> [REQUIREMENTS] Repeat all of the data precisely.

■ ■ ■ ■

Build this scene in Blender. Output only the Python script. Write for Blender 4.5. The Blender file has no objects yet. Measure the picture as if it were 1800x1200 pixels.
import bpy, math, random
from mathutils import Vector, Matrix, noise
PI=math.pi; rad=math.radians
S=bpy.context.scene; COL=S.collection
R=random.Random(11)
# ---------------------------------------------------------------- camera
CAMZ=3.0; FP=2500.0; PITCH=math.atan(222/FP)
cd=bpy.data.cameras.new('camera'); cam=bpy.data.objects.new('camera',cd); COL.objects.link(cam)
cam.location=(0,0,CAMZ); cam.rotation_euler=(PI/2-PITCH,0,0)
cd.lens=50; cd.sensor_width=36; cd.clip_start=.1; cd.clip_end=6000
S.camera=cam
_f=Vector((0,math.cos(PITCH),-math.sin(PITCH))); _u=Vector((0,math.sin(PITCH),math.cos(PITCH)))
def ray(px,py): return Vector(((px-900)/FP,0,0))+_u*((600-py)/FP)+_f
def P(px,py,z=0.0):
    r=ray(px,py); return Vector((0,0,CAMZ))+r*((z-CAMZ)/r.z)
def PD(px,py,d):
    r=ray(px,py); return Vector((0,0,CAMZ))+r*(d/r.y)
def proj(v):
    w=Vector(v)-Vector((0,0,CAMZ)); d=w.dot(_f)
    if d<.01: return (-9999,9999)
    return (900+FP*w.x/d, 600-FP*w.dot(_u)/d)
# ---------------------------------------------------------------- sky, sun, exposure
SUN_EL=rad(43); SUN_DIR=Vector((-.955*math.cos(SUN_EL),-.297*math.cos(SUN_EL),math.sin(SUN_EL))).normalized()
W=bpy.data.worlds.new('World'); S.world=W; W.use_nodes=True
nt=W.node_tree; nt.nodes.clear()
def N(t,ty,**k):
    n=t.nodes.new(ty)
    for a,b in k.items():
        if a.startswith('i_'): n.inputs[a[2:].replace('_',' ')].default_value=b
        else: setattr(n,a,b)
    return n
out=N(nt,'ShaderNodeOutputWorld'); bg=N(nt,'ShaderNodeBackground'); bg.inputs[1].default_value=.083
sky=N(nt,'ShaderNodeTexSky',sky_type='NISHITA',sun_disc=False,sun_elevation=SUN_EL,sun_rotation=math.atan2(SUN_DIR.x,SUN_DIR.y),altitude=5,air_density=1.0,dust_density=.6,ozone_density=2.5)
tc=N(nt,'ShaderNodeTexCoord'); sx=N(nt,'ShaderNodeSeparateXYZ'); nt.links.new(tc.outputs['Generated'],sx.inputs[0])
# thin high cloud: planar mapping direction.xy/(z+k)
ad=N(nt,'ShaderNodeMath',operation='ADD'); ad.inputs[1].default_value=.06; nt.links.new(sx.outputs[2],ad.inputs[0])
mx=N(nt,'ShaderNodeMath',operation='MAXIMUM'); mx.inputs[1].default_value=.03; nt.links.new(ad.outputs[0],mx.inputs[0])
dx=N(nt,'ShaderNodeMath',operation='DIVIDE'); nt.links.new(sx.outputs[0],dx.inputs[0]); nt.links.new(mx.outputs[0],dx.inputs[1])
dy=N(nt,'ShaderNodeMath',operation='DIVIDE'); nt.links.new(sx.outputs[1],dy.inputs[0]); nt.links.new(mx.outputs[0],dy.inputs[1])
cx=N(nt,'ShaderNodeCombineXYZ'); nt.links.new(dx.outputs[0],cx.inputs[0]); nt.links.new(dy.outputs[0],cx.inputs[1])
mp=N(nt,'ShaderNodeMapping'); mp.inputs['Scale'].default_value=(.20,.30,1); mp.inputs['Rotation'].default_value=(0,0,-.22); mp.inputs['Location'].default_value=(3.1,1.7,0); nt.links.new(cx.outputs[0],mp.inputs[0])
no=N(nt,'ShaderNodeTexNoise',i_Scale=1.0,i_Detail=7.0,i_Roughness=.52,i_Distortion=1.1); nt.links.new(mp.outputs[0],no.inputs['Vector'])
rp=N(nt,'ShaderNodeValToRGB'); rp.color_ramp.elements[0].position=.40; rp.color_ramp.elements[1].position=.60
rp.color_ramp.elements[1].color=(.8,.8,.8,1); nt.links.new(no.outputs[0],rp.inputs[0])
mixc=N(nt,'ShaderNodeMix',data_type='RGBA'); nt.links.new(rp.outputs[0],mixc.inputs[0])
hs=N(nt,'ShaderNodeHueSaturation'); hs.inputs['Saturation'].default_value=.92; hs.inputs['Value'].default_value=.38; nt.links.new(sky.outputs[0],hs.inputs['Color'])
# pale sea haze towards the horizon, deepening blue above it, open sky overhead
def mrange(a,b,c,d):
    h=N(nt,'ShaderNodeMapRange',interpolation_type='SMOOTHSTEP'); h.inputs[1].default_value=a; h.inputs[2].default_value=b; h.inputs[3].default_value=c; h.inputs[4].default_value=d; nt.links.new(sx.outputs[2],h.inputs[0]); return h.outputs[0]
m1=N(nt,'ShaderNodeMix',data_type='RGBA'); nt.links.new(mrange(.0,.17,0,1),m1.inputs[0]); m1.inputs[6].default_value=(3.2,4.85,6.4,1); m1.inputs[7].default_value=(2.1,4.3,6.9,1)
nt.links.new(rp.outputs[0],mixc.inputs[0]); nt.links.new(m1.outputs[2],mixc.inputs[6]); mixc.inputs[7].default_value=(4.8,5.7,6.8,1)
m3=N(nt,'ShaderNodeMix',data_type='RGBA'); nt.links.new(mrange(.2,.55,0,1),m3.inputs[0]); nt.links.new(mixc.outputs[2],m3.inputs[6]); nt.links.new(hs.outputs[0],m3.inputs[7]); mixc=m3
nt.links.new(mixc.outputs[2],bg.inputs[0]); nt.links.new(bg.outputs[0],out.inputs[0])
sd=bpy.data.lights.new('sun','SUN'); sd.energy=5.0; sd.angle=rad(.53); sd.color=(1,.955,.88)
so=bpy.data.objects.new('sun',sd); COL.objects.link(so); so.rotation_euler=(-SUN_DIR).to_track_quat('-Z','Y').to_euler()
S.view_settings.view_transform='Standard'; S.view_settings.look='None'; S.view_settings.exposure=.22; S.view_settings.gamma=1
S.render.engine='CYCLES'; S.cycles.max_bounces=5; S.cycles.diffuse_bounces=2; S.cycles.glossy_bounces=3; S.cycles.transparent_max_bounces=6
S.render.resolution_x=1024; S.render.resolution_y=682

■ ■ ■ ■

> [FULL SOLUTION]
Build this scene in Blender. Output only the Python script. Write for Blender 4.5. The Blender file has no objects yet. Measure the picture as if it were 1800x1200 pixels.
import bpy, math, random
from mathutils import Vector, Matrix, noise
PI=math.pi; rad=math.radians
S=bpy.context.scene; COL=S.collection
R=random.Random(11)
# ---------------------------------------------------------------- camera
CAMZ=3.0; FP=2500.0; PITCH=math.atan(222/FP)
cd=bpy.data.cameras.new('camera'); cam=bpy.data.objects.new('camera',cd); COL.objects.link(cam)
cam.location=(0,0,CAMZ); cam.rotation_euler=(PI/2-PITCH,0,0)
cd.lens=50; cd.sensor_width=36; cd.clip_start=.1; cd.clip_end=6000
S.camera=cam
_f=Vector((0,math.cos(PITCH),-math.sin(PITCH))); _u=Vector((0,math.sin(PITCH),math.cos(PITCH)))
def ray(px,py): return Vector(((px-900)/FP,0,0))+_u*((600-py)/FP)+_f
def P(px,py,z=0.0):
    r=ray(px,py); return Vector((0,0,CAMZ))+r*((z-CAMZ)/r.z)
def PD(px,py,d):
    r=ray(px,py); return Vector((0,0,CAMZ))+r*(d/r.y)
def proj(v):
    w=Vector(v)-Vector((0,0,CAMZ)); d=w.dot(_f)
    if d<.01: return (-9999,9999)
    return (900+FP*w.x/d, 600-FP*w.dot(_u)/d)
# ---------------------------------------------------------------- sky, sun, exposure
SUN_EL=rad(43); SUN_DIR=Vector((-.955*math.cos(SUN_EL),-.297*math.cos(SUN_EL),math.sin(SUN_EL))).normalized()
W=bpy.data.worlds.new('World'); S.world=W; W.use_nodes=True
nt=W.node_tree; nt.nodes.clear()
def N(t,ty,**k):
    n=t.nodes.new(ty)
    for a,b in k.items():
        if a.startswith('i_'): n.inputs[a[2:].replace('_',' ')].default_value=b
        else: setattr(n,a,b)
    return n
out=N(nt,'ShaderNodeOutputWorld'); bg=N(nt,'ShaderNodeBackground'); bg.inputs[1].default_value=.083
sky=N(nt,'ShaderNodeTexSky',sky_type='NISHITA',sun_disc=False,sun_elevation=SUN_EL,sun_rotation=math.atan2(SUN_DIR.x,SUN_DIR.y),altitude=5,air_density=1.0,dust_density=.6,ozone_density=2.5)
tc=N(nt,'ShaderNodeTexCoord'); sx=N(nt,'ShaderNodeSeparateXYZ'); nt.links.new(tc.outputs['Generated'],sx.inputs[0])
# thin high cloud: planar mapping direction.xy/(z+k)
ad=N(nt,'ShaderNodeMath',operation='ADD'); ad.inputs[1].default_value=.06; nt.links.new(sx.outputs[2],ad.inputs[0])
mx=N(nt,'ShaderNodeMath',operation='MAXIMUM'); mx.inputs[1].default_value=.03; nt.links.new(ad.outputs[0],mx.inputs[0])
dx=N(nt,'ShaderNodeMath',operation='DIVIDE'); nt.links.new(sx.outputs[0],dx.inputs[0]); nt.links.new(mx.outputs[0],dx.inputs[1])
dy=N(nt,'ShaderNodeMath',operation='DIVIDE'); nt.links.new(sx.outputs[1],dy.inputs[0]); nt.links.new(mx.outputs[0],dy.inputs[1])
cx=N(nt,'ShaderNodeCombineXYZ'); nt.links.new(dx.outputs[0],cx.inputs[0]); nt.links.new(dy.outputs[0],cx.inputs[1])
mp=N(nt,'ShaderNodeMapping'); mp.inputs['Scale'].default_value=(.20,.30,1); mp.inputs['Rotation'].default_value=(0,0,-.22); mp.inputs['Location'].default_value=(3.1,1.7,0); nt.links.new(cx.outputs[0],mp.inputs[0])
no=N(nt,'ShaderNodeTexNoise',i_Scale=1.0,i_Detail=7.0,i_Roughness=.52,i_Distortion=1.1); nt.links.new(mp.outputs[0],no.inputs['Vector'])
rp=N(nt,'ShaderNodeValToRGB'); rp.color_ramp.elements[0].position=.40; rp.color_ramp.elements[1].position=.60
rp.color_ramp.elements[1].color=(.8,.8,.8,1); nt.links.new(no.outputs[0],rp.inputs[0])
mixc=N(nt,'ShaderNodeMix',data_type='RGBA'); nt.links.new(rp.outputs[0],mixc.inputs[0])
hs=N(nt,'ShaderNodeHueSaturation'); hs.inputs['Saturation'].default_value=.92; hs.inputs['Value'].default_value=.38; nt.links.new(sky.outputs[0],hs.inputs['Color'])
# pale sea haze towards the horizon, deepening blue above it, open sky overhead
def mrange(a,b,c,d):
    h=N(nt,'ShaderNodeMapRange',interpolation_type='SMOOTHSTEP'); h.inputs[1].default_value=a; h.inputs[2].default_value=b; h.inputs[3].default_value=c; h.inputs[4].default_value=d; nt.links.new(sx.outputs[2],h.inputs[0]); return h.outputs[0]
m1=N(nt,'ShaderNodeMix',data_type='RGBA'); nt.links.new(mrange(.0,.17,0,1),m1.inputs[0]); m1.inputs[6].default_value=(3.2,4.85,6.4,1); m1.inputs[7].default_value=(2.1,4.3,6.9,1)
nt.links.new(rp.outputs[0],mixc.inputs[0]); nt.links.new(m1.outputs[2],mixc.inputs[6]); mixc.inputs[7].default_value=(4.8,5.7,6.8,1)
m3=N(nt,'ShaderNodeMix',data_type='RGBA'); nt.links.new(mrange(.2,.55,0,1),m3.inputs[0]); nt.links.new(mixc.outputs[2],m3.inputs[6]); nt.links.new(hs.outputs[0],m3.inputs[7]); mixc=m3
nt.links.new(mixc.outputs[2],bg.inputs[0]); nt.links.new(bg.outputs[0],out.inputs[0])
sd=bpy.data.lights.new('sun','SUN'); sd.energy=5.0; sd.angle=rad(.53); sd.color=(1,.955,.88)
so=bpy.data.objects.new('sun',sd); COL.objects.link(so); so.rotation_euler=(-SUN_DIR).to_track_quat('-Z','Y').to_euler()
S.view_settings.view_transform='Standard'; S.view_settings.look='None'; S.view_settings.exposure=.22; S.view_settings.gamma=1
S.render.engine='CYCLES'; S.cycles.max_bounces=5; S.cycles.diffuse_bounces=2; S.cycles.glossy_bounces=3; S.cycles.transparent_max_bounces=6
S.render.resolution_x=1024; S.render.resolution_y=682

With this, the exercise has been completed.